WRENCH WITH RECESSES ENCLOSING CORNERS OF A FASTENING ELEMENT WITHOUT TOUCHING THE CORNERS Background Wrenches, such as socket wrenches and box wrenches, have long been made with their inner corner made as rounded recesses to reduce the risk of cracks at the corner, where the thickness is small and the corner cause stress concentrations. Examples of this are described in patents US 3,125,910, US 3,273,430 and US 4,581, 957. Wrenches of these types are commonly used in mechanical power wrenches which often have an impact function when a preselected static torque value is exceeded. The stresses during the impacts can then reach high values and cause fatigue cracks in the wrenches if the corner are not enough rounded.

Another desire is that it should be possible to use the wrench for nuts with worn or otherwise slightly differing profile. In that case it is important that the corner of the nut do not become overstressed and deformed, which is achieved by leaving them free of contact in the recesses. It is also desirable to avoid sharp edges of the recesses cutting into the surface of the nut, damaging rust protection. This may be avoided by making the surface of the wrench slightly sloping as in US 3,273,430, fully rounded as in US 3, 125,910 or both as in US 4,581,957. One result of this is, however, that nuts with already deformed corner are contacte near the center of the hexagon side, causing a reduced leverage and very large radial forces which may damage the wrench. It will also make the rotational contact very elastic, which will partly cancel the effect of the impact function.

The present invention concerns a type of socket wrenches, box wrenches or other fixed wrenches which reduces the stress concentration at the corner, and which will make a well defined contact far enough from the corner and from the center, even at deformed nuts.

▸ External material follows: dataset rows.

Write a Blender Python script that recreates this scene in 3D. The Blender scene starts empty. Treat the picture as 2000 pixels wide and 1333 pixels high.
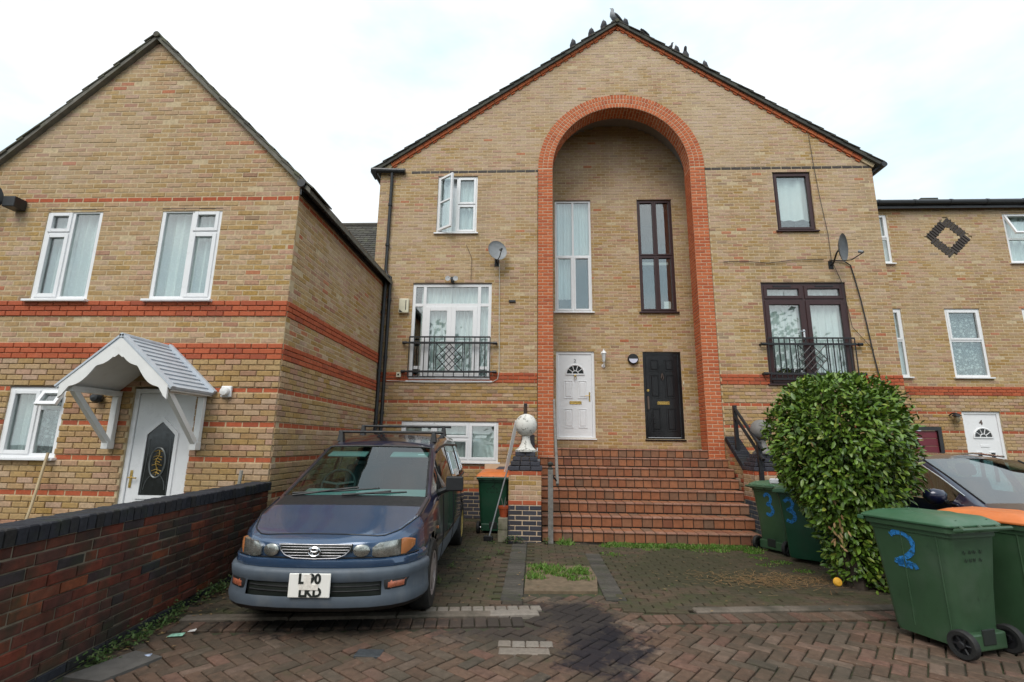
import bpy, bmesh, math, random
from mathutils import Vector, Matrix
rnd = random.Random(7)
scn = bpy.context.scene
COL = scn.collection
PI = math.pi
# ------------------------------------------------------------------ camera, sky, sun, exposure
def cam_axes(p, r, y):
    p, r, y = map(math.radians, (p, r, y))
    f = Vector((-math.sin(y)*math.cos(p), math.cos(y)*math.cos(p), math.sin(p)))
    rt = Vector((math.cos(y), math.sin(y), 0)); up = rt.cross(f)
    c, s = math.cos(r), math.sin(r)
    return c*rt + s*up, -s*rt + c*up, f
CF = 962.6                                  # focal length for a frame 2000 wide
CR, CU, CV = cam_axes(11.704, 0.7404, 2.696)
CAM = Vector((0, 0, 1.5))
cd = bpy.data.cameras.new('camera'); cam = bpy.data.objects.new('camera', cd); COL.objects.link(cam)
m = Matrix((CR, CU, -CV)).transposed().to_4x4(); m.translation = CAM
cam.matrix_world = m
cd.sensor_width = 36; cd.lens = CF/2000*36; cd.clip_end = 500; cd.clip_start = .05
scn.camera = cam

SUN_EL, SUN_AZ = 52, 200                    # degrees; azimuth from +Y clockwise: the sun stands behind the camera
world = bpy.data.worlds.new('World'); scn.world = world; world.use_nodes = True
wt = world.node_tree; wt.nodes.clear()
def wn(t, **k):
    n = wt.nodes.new(t)
    for a, b in k.items(): setattr(n, a, b)
    return n
sky = wn('ShaderNodeTexSky', sky_type='NISHITA', sun_disc=False)
sky.sun_elevation = math.radians(SUN_EL); sky.sun_rotation = math.radians(SUN_AZ); sky.air_density = 1.0; sky.dust_density = 2.0
tc = wn('ShaderNodeTexCoord')
mp = wn('ShaderNodeMapping'); mp.inputs['Scale'].default_value = (1.0, 1.0, 2.2); mp.inputs['Location'].default_value = (.35, .2, .1)
no = wn('ShaderNodeTexNoise'); no.inputs['Scale'].default_value = 2.1; no.inputs['Detail'].default_value = 7; no.inputs['Roughness'].default_value = .55
rp = wn('ShaderNodeValToRGB'); rp.color_ramp.elements[0].position = .38; rp.color_ramp.elements[0].color = (0,)*3+(1,)
rp.color_ramp.elements[1].position = .60; rp.color_ramp.elements[1].color = (1,)*3+(1,)
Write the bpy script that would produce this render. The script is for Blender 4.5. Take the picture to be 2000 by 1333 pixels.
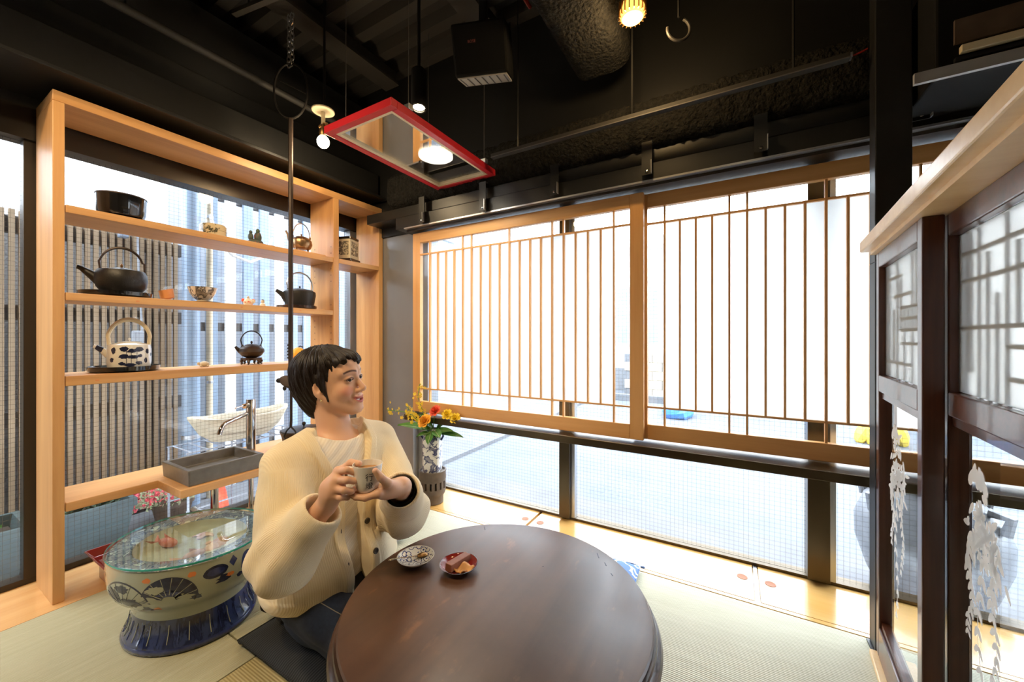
import bpy, bmesh, math, random
import numpy as np
from mathutils import Vector, Matrix, Euler
random.seed(7)
SC = bpy.context.scene
for o in list(bpy.data.objects): bpy.data.objects.remove(o)
COL = SC.collection
PI = math.pi
# ---------------------------------------------------------------- camera
cd = bpy.data.cameras.new('camera'); cam = bpy.data.objects.new('camera', cd); COL.objects.link(cam)
cam.location = (0, 0, 1.0); cam.rotation_euler = (PI/2, 0, math.radians(30))
cd.sensor_width = 36.0; cd.lens = 36.0*750/2000; cd.shift_y = -6.5/2000; cd.clip_start = .02
SC.camera = cam
# ---------------------------------------------------------------- world, exposure
w = bpy.data.worlds.new('world'); SC.world = w; w.use_nodes = True
bg = w.node_tree.nodes['Background']; bg.inputs[0].default_value = (.86, .92, 1.0, 1); bg.inputs[1].default_value = 7.5
SC.view_settings.view_transform = 'Standard'; SC.view_settings.look = 'None'
SC.view_settings.gamma = 1; SC.view_settings.use_curve_mapping = False
SC.view_settings.exposure = 0.72
WARM = (1.0, .74, .43)
# ---------------------------------------------------------------- materials
MAT = {}
def _mat(name):
    m = bpy.data.materials.new(name); m.use_nodes = True; MAT[name] = m
    nt = m.node_tree; return m, nt, nt.nodes['Principled BSDF']
def setp(b, col, rough, metal=0, spec=.5, coat=0, trans=0):
    b.inputs['Base Color'].default_value = (*col, 1); b.inputs['Roughness'].default_value = rough
    b.inputs['Metallic'].default_value = metal; b.inputs['Specular IOR Level'].default_value = spec
    b.inputs['Coat Weight'].default_value = coat; b.inputs['Transmission Weight'].default_value = trans
def nd(nt, t, **kw):
    n = nt.nodes.new(t)
    for k, v in kw.items(): setattr(n, k, v)
    return n
def coords(nt, scale=(1, 1, 1), out='Object'):
    tc = nd(nt, 'ShaderNodeTexCoord'); mp = nd(nt, 'ShaderNodeMapping')
    mp.inputs['Scale'].default_value = scale; nt.links.new(tc.outputs[out], mp.inputs['Vector']); return mp.outputs['Vector']
def noise(nt, vec, scale=5, detail=3, dist=0, rough=.5):
    n = nd(nt, 'ShaderNodeTexNoise'); n.inputs['Scale'].default_value = scale; n.inputs['Detail'].default_value = detail
    n.inputs['Distortion'].default_value = dist; n.inputs['Roughness'].default_value = rough
    nt.links.new(vec, n.inputs['Vector']); return n.outputs['Fac']
def ramp(nt, fac, stops):
    r = nd(nt, 'ShaderNodeValToRGB'); e = r.color_ramp.elements
    while len(e) < len(stops): e.new(.5)
    for i, (p, c) in enumerate(stops): e[i].position = p; e[i].color = (*c, 1)
    nt.links.new(fac, r.inputs['Fac']); return r.outputs['Color']
def bump(nt, b, h, strength=.3, dist=.002):
    n = nd(nt, 'ShaderNodeBump'); n.inputs['Strength'].default_value = strength; n.inputs['Distance'].default_value = dist
    nt.links.new(h, n.inputs['Height']); nt.links.new(n.outputs['Normal'], b.inputs['Normal'])
def math_n(nt, op, a, b=None):
    n = nd(nt, 'ShaderNodeMath', operation=op)
    for i, v in enumerate((a, b)):
        if v is None: continue
        if isinstance(v, (int, float)): n.inputs[i].default_value = v
        else: nt.links.new(v, n.inputs[i])
    return n.outputs[0]
def plain(name, col, rough=.5, metal=0, spec=.5, coat=0, var=None, vscale=8, bmp=0, bscale=60, bdist=.002):
    m, nt, b = _mat(name); setp(b, col, rough, metal, spec, coat)
    v = coords(nt)
    if var:
        nt.links.new(ramp(nt, noise(nt, v, vscale, 4), [(.3, col), (.7, var)]), b.inputs['Base Color'])
    if bmp: bump(nt, b, noise(nt, v, bscale, 4), bmp, bdist)
    return m
def wood(name, c1, c2, axis='z', rough=.45, scale=14, coat=0, spec=.5, c3=None, bmp=.08):
    m, nt, b = _mat(name); setp(b, c1, rough, 0, spec, coat)
    s = {'x': (.06, 1, 1), 'y': (1, .06, 1), 'z': (1, 1, .06)}[axis]
    v = coords(nt, s); f = noise(nt, v, scale, 5, .6); g = noise(nt, v, scale*7, 3, 0)
    f2 = math_n(nt, 'ADD', math_n(nt, 'MULTIPLY', f, .75), math_n(nt, 'MULTIPLY', g, .25))
    st = [(.34, c1), (.62, c2)] if c3 is None else [(.3, c1), (.52, c2), (.7, c3)]
    nt.links.new(ramp(nt, f2, st), b.inputs['Base Color']); bump(nt, b, f2, bmp, .001)
    return m
def glassmat(name, tint=(.97, .985, .99), wire=0, gloss_boost=1.0, ior=1.5):
    m, nt, b = _mat(name); nt.nodes.remove(b); out = nt.nodes['Material Output']
    tr = nd(nt, 'ShaderNodeBsdfTransparent'); tr.inputs[0].default_value = (*tint, 1)
    gl = nd(nt, 'ShaderNodeBsdfGlossy'); gl.inputs['Roughness'].default_value = .01
    fr = nd(nt, 'ShaderNodeFresnel'); fr.inputs[0].default_value = ior
    ge = nd(nt, 'ShaderNodeNewGeometry'); front = math_n(nt, 'SUBTRACT', 1.0, ge.outputs['Backfacing'])
    mx = nd(nt, 'ShaderNodeMixShader'); nt.links.new(math_n(nt, 'MULTIPLY', math_n(nt, 'MULTIPLY', fr.outputs[0], gloss_boost), front), mx.inputs[0])
    nt.links.new(tr.outputs[0], mx.inputs[1]); nt.links.new(gl.outputs[0], mx.inputs[2]); last = mx.outputs[0]
    if wire:
        sep = nd(nt, 'ShaderNodeSeparateXYZ'); nt.links.new(coords(nt), sep.inputs[0])
        fac = None
        for a in ((wire if isinstance(wire, str) else 'xz')):
            f = math_n(nt, 'FRACT', math_n(nt, 'MULTIPLY', sep.outputs['xyz'.index(a)], 52.0))
            l = math_n(nt, 'LESS_THAN', f, .05)
            fac = l if fac is None else math_n(nt, 'MAXIMUM', fac, l)
        df = nd(nt, 'ShaderNodeBsdfDiffuse'); df.inputs[0].default_value = (.22, .23, .25, 1)
        m2 = nd(nt, 'ShaderNodeMixShader'); nt.links.new(math_n(nt, 'MULTIPLY', fac, .4), m2.inputs[0])
        nt.links.new(last, m2.inputs[1]); nt.links.new(df.outputs[0], m2.inputs[2]); last = m2.outputs[0]
    nt.links.new(last, out.inputs[0]); return m
def emit(name, col, s):
    m, nt, b = _mat(name); setp(b, col, .5)
    b.inputs['Emission Color'].default_value = (*col, 1); b.inputs['Emission Strength'].default_value = s; return m
def translucent(name, col, mix=.75, clear=0.0):
    m, nt, b = _mat(name); nt.nodes.remove(b); out = nt.nodes['Material Output']
    t = nd(nt, 'ShaderNodeBsdfTranslucent'); t.inputs[0].default_value = (*col, 1)
    d = nd(nt, 'ShaderNodeBsdfDiffuse'); d.inputs[0].default_value = (*col, 1)
    mx = nd(nt, 'ShaderNodeMixShader'); mx.inputs[0].default_value = mix
    nt.links.new(d.outputs[0], mx.inputs[1]); nt.links.new(t.outputs[0], mx.inputs[2]); last = mx.outputs[0]
    if clear:
        tr = nd(nt, 'ShaderNodeBsdfTransparent'); m2 = nd(nt, 'ShaderNodeMixShader'); m2.inputs[0].default_value = clear
        nt.links.new(last, m2.inputs[1]); nt.links.new(tr.outputs[0], m2.inputs[2]); last = m2.outputs[0]
    nt.links.new(last, out.inputs[0]); return m
def frosted():
    m, nt, b = _mat('frosted'); nt.nodes.remove(b); out = nt.nodes['Material Output']
    r = nd(nt, 'ShaderNodeBsdfRefraction'); r.inputs['Roughness'].default_value = .28; r.inputs['IOR'].default_value = 1.12; r.inputs[0].default_value = (.96, .96, .95, 1)
    t = nd(nt, 'ShaderNodeBsdfTranslucent'); t.inputs[0].default_value = (.92, .92, .91, 1); mx = nd(nt, 'ShaderNodeMixShader'); mx.inputs[0].default_value = .3
    nt.links.new(r.outputs[0], mx.inputs[1]); nt.links.new(t.outputs[0], mx.inputs[2]); nt.links.new(mx.outputs[0], out.inputs[0])
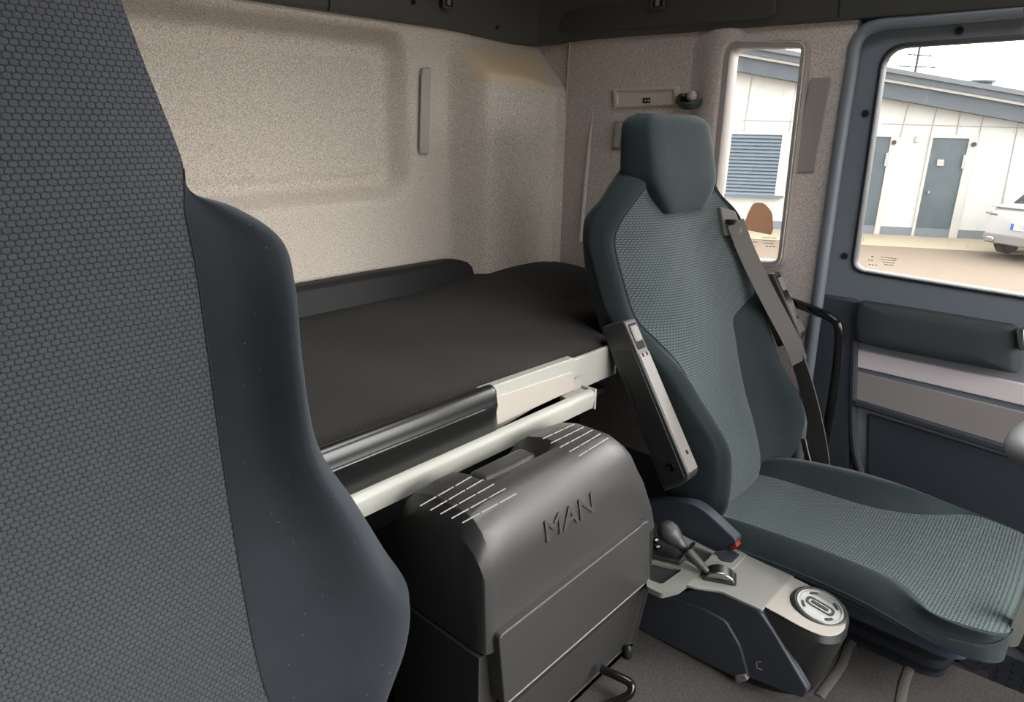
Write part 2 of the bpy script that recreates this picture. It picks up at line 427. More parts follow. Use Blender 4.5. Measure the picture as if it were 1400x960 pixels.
# seam bead between the two linings
b = MB(); b.tube([onx(779, 56, XW-.003), onx(770, 180, XW-.003), onx(761, 300, XW-.003), onx(754, 362, XW-.003)], .004, 8)
struct(b.build('trim_2', 'seam'))
# shallow pressed rib left of the seat
b = MB(); b.tube([onx(811, 150, XW), onx(806, 190, XW), onx(797, 290, XW), onx(793, 330, XW)], [.001, .006, .008, .008], 10)
struct(b.build('trim_3', 'wall_side'))
# small window: swelling surround, frame, glass
cen = sum(sw, Vector((0, 0, 0)))/len(sw)
def ring_at(d, X):
    out = []
    for i, p in enumerate(sw):
        t = (sw[(i+1) % len(sw)]-sw[i-1]).normalized(); nn = t.cross(Vector((1, 0, 0)))
        if nn.dot(p-cen) < 0: nn = -nn
        out.append(Vector((X, p.y, p.z))+nn*d)
    return out
win = thing('window_1', (XW, cen.y, cen.z), 'small', 'window'); del win['label']; del win['category']; win['kind'] = 'structure'
def lipring(d, X):   # deeper swell on the rear (headrest) side and along the top
    out = []
    for i, p in enumerate(ring_at(0, XW)):
        t = (sw[(i+1) % len(sw)]-sw[i-1]).normalized(); nn = t.cross(Vector((1, 0, 0)))
        if nn.dot(p-cen) < 0: nn = -nn
        k = max(0, nn.y)*1.0+max(0, nn.z)*max(0, min(1, (p.y-.80)/.14))*.28+.04
        out.append(Vector((X, p.y, p.z))+nn*d*k)
    return out
b = MB(); b.loft([lipring(.12, XW+.001), lipring(.10, XW-.006), lipring(.075, XW-.020), lipring(.045, XW-.034), lipring(.02, XW-.038), ring_at(.006, XW-.034), ring_at(.0, XW-.018)], caps=False)
b.build('surround', 'wall_side', win, smooth=60)
b = MB(); b.loft([ring_at(.007, XW-.036), ring_at(-.008, XW-.036), ring_at(-.011, XW-.030), ring_at(-.011, XW+.014), ring_at(.004, XW+.035), ring_at(.007, XW-.036)], caps=False)
b.build('window_frame', 'win_frame', win, smooth=40)
b = MB(); b.prism(ring_at(-.006, XW+.008), (.004, 0, 0)); b.build('pane', 'glass', win)
# ---- driver door
XD = 2.0
do = thing('door_1', (XD, .1, FLOOR), 'x', 'x'); del do['label']; del do['category']; do['kind'] = 'structure'
open_px = [(1211, 66), (1400, 50), (1650, 40), (1700, 440), (1400, 407.5), (1166, 369)]
gl = rounded(pX([(1208, 63), (1400, 49.5), (1700, 27), (1700, 453), (1400, 408), (1164, 370)], XD), [.055, .01, .05, .05, .01, .035])
ftop = onx(1180, 30, XD)
fo = [onx(1168, 34, XD), onx(1150, 130, XD), onx(1112, 410, XD), onx(1114, 425, XD)]
yb = gl[0].y
fr_out = [Vector((XD, .645, TOP+.01)), onx(1150, 130, XD), onx(1115, 400, XD), onx(1118, 405, XD), Vector((XD, -.62, onx(1400, 452, XD).z+.0)), Vector((XD, -.62, TOP+.01))]
fr_out = [Vector((XD, fr_out[0].y, TOP+.1)), fr_out[1], fr_out[2], Vector((XD, fr_out[2].y-.01, fr_out[2].z-.02)), Vector((XD, -.62, fr_out[2].z-.02)), Vector((XD, -.62, TOP+.1))]
fr_out = rounded(fr_out, [.07, .01, .01, .01, .01, .01])
b = MB(); b.prism(fr_out, (.04, 0, 0), holes=[gl]); b.build('window_frame', 'frame_blue', do, bevel=.006, seg=3)
b = MB()
gc = sum(gl, Vector())/len(gl)
def gring(d, X):
    out = []
    for i, p in enumerate(gl):
        t = (gl[(i+1) % len(gl)]-gl[i-1]).normalized(); nn = t.cross(Vector((1, 0, 0)))
        if nn.dot(p-gc) < 0: nn = -nn
        out.append(Vector((X, p.y, p.z))+nn*d)
    return out
b.loft([gring(.004, XD-.004), gring(-.003, XD-.006), gring(-.006, XD), gring(-.006, XD+.03), gring(.004, XD+.03), gring(.004, XD-.004)], caps=False)
b.build('window_seal', 'rubber', do)
b = MB(); b.prism(gring(-.002, XD+.022), (.004, 0, 0)); b.build('pane', 'glass', do)
# pillar seal tube running down the rear edge of the door opening
b = MB(); b.tube(catmull([onx(1400, 14, XD-.028), onx(1260, 27, XD-.028), onx(1200, 34, XD-.03), onx(1172, 55, XD-.03), onx(1162, 105, XD-.03), onx(1140, 250, XD-.03), onx(1120, 395, XD-.03), onx(1098, 560, XD-.03), onx(1085, 680, XD-.03)], 6), .016, 12)
b.build('door_seal', 'frame_blue', do)
# recessed bolts in the frame
for px, py in ((1184, 155), (1312, 42), (1155, 350)):
    q = b = MB(); p = onx(px, py, XD-.001)
    b.lathe([(.009, 0), (.009, .003), (.006, .004), (.0055, -.0005), (0, -.0005)], p, (-1, 0, 0), 20); b.build('bolt', 'rubber', do)
# door trim below the window
XI = XD-.005
def slab(name, pts, X, t, mat, bev, par=do, rad=None, seg=3):
    P = pX(pts, X)
    if rad: P = rounded(P, rad)
    b = MB(); b.prism(P, (t, 0, 0)); return b.build(name, mat, par, bevel=bev, seg=seg)
slab('sill_trim', [(1118, 398), (1165, 404), (1400, 441), (1700, 490), (1700, 1100), (1110, 760), (1105, 640)], XD+.004, .05, 'door_up', .004)
b = MB()   # lower door skin
b.prism([Vector((XD+.015, .62, -.45)), Vector((XD+.015, -.62, -.45)), Vector((XD+.015, -.62, -1.35)), Vector((XD+.015, .62, -1.35))], (.03, 0, 0)); b.build('door_skin', 'door_lo', do)
# vertical rounded border at the rear of the trim
P = catmull([onx(1130, 404, XI), onx(1165, 407, XI), onx(1170, 425, XI)], 4)
b = MB(); b.tube(catmull([onx(1172, 425, XI), onx(1168, 480, XI), onx(1166, 560, XI), onx(1168, 610, XI), onx(1176, 645, XI)], 5), .012, 10)
b.build('trim_border', 'door_lo', do)
slab('pillar_cover', [(1120, 402), (1172, 410), (1165, 520), (1160, 640), (1098, 660), (1104, 540)], XD-.012, .03, 'door_lo', .008)
# padded grip
P0 = [(1178, 410), (1240, 419), (1320, 432), (1386, 443), (1393, 448), (1396, 508), (1300, 490), (1220, 475), (1173, 464), (1172, 430)]
P = pX(P0, XD-.0); cenp = sum(P, Vector())/len(P)
def sc_ring(P, k, dx):
    c = sum(P, Vector())/len(P); return [Vector((c.x+dx, c.y+(p.y-c.y)*k, c.z+(p.z-c.z)*k)) for p in P]
P = rounded(P, .012, 4)
b = MB(); b.loft([sc_ring(P, 1, .01), sc_ring(P, 1, -.022), sc_ring(P, .975, -.034), sc_ring(P, .9, -.040), sc_ring(P, .5, -.042)]); b.build('padded_grip', 'pad', do, smooth=60)
slab('aluminium_strip', [(1172, 478), (1400, 526), (1700, 589), (1700, 628), (1400, 555), (1171, 502)], XD-.008, .02, 'strip', .002)
slab('strip_shadow_gap', [(1171, 502), (1400, 555), (1700, 628), (1700, 640), (1400, 564), (1170, 508)], XD-.002, .02, 'frame_blue', .001)
slab('grey_panel', [(1170, 508), (1400, 564), (1700, 640), (1700, 720), (1400, 618), (1167, 547)], XD-.006, .02, 'door_grey', .003)
slab('panel_ledge', [(1167, 547), (1400, 618), (1700, 720), (1700, 733), (1400, 628), (1167, 555)], XD-.022, .03, 'door_lo', .004)
slab('lower_pocket', [(1186, 566), (1400, 633), (1700, 738), (1700, 1100), (1250, 790), (1188, 680), (1184, 640)], XD-.006, .02, 'door_lo', .006)
slab('door_pull', [(1388, 452), (1402, 449), (1402, 480), (1392, 480)], XD-.05, .03, 'chrome', .005)
# etched marks on the panes (unreadable approval marks: rows of tiny strokes)
def marks(par, X, rows):
    b = MB()
    for (xa, xb, y, sl, k) in rows:
        for i in range(k):
            x = xa+(xb-xa)*(i+.2)/k; L = (xb-xa)/k*.62
            y1 = y+sl*(x-xa)
            P = pX([(x, y1), (x+L, y1+sl*L), (x+L, y1+sl*L+1.2), (x, y1+1.2)], X); b.prism(P, (.0006, 0, 0))
    b.build('approval_marks', 'etch', par)
marks(do, XD+.020, [(1204, 1228, 351, .1, 9), (1204, 1226, 354, .1, 7), (1206, 1224, 357.5, .1, 6), (1208, 1222, 361, .1, 4), (1186, 1194, 355, .1, 2), (1187, 1200, 361, .1, 3), (1190, 1195, 350, .1, 1)])
marks(win, XW+.006, [(1042, 1062, 324, .06, 7), (1042, 1060, 328, .06, 6), (1043, 1058, 332, .06, 5), (1046, 1060, 336, .06, 3), (1026, 1036, 330, .06, 3), (1028, 1034, 336, .06, 2)])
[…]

Description The wrench profile is described with reference to figure 1 showing a section through a socket wrench with rounded recesses according to the invention, figure 2 showing a detail of the section of a rounded recess at a corner according to the invention and figure 3 showing a rounded recess at a corner according to US 3,273,430.

The depth of the recess should be such that it coincedes with the nominal corner (11) of the hexagonal nut as shown in the figures, since damage to the corner of a nut will result in shortening or tangential deformation, not in radial expansion. For a given external diameter, this depth will allow the largest thickness at the corner.

Figure 3 shows a recess according to US 3,273,430 with a uniform radius of curvature (16) equal to the width (12) of one half of the recess. Since the stress concentration factor depends on the radius, it can be clearly reduced by giving the recess an oval or elliptical section according to figure 2, where the bottom radius (13) is 30-50 % larger than the width (12) of one half recess, preferrably 40-50 % larger, and by using a radius (14) 40- 70 % smaller than the width of one half recess closer to the edges of the recess where the thickness is larger. This allows a reduction of stresses of approximately 9 % compare to the section according to figure 3, in spite of equal thickness at the bottom.

The transition between larger (13) and smaller (14) radius of curvature may occur stepwise or gradually. The largest radius of curvature (13) should be at the bottom of the recess, and should be larger than the width (12) of one half recess, and less than the distance from the center line of the socket to the bottom of the recess. At increasing distance from the bottom line of the recess, the thickness will increase, and the tangential stress and the bending stress without correction for the stress concentration factor will decrease. This allows a limited increase of the concentration factor at the transition to smaller radius, while still keeping the stress approximately the same as at the bottom line.

Compare to a constant radius, the improvement is 8-10 %. If the stresses are detemilned by an external deformation rather than by external torque, the improvement will be even higher, since the deformation is distributed over a longer portion.

The transition to the active contact surface (10) is in prior art such as US 3,273,430 often made as a sharp corner, which may cause some damage to nuts, especially if they are made with rust protection coatings such as zinc or chrome. The contact surface is often made with an outward slope of 2-3 degrees so as not to damage nuts with smaller width, but will instead cause the forces to act too near the center of oversize nuts, causing very high forces and stresses in the wrench. Sharp corner are also difficult to forge and their forging tools are easily damage.

Rounded transitions on the contact surface (10) are also previously known, as in US 3,125,910, where the radius at the transition is as large as in the recess. This has two disadvantageous effects: the recess becomes unnecessary narrow unless the contact point is far away from the corner of the nut, and the friction against painted or greasy nuts is low. Both effects cause high stresses in the wrench.

According to the invention, the contact surface close to the recess is rounded with a radius (15) smaller than the width of one half recess, preferrably 30-60 %. This leads to a well defined point of attack of the force between the wrench and the nut, and a contact which is concentrated enough to get a sure grip on painted surfaces but not enough to damage metal coatings.

In the figures, the invention has been described as it is applied to wrenches with a closed hexagonal or dodecagonal profile, but it can also be applied to other wrench types such as open or semi-open wrenches, where the bending stresses at the profile corner determine the strength.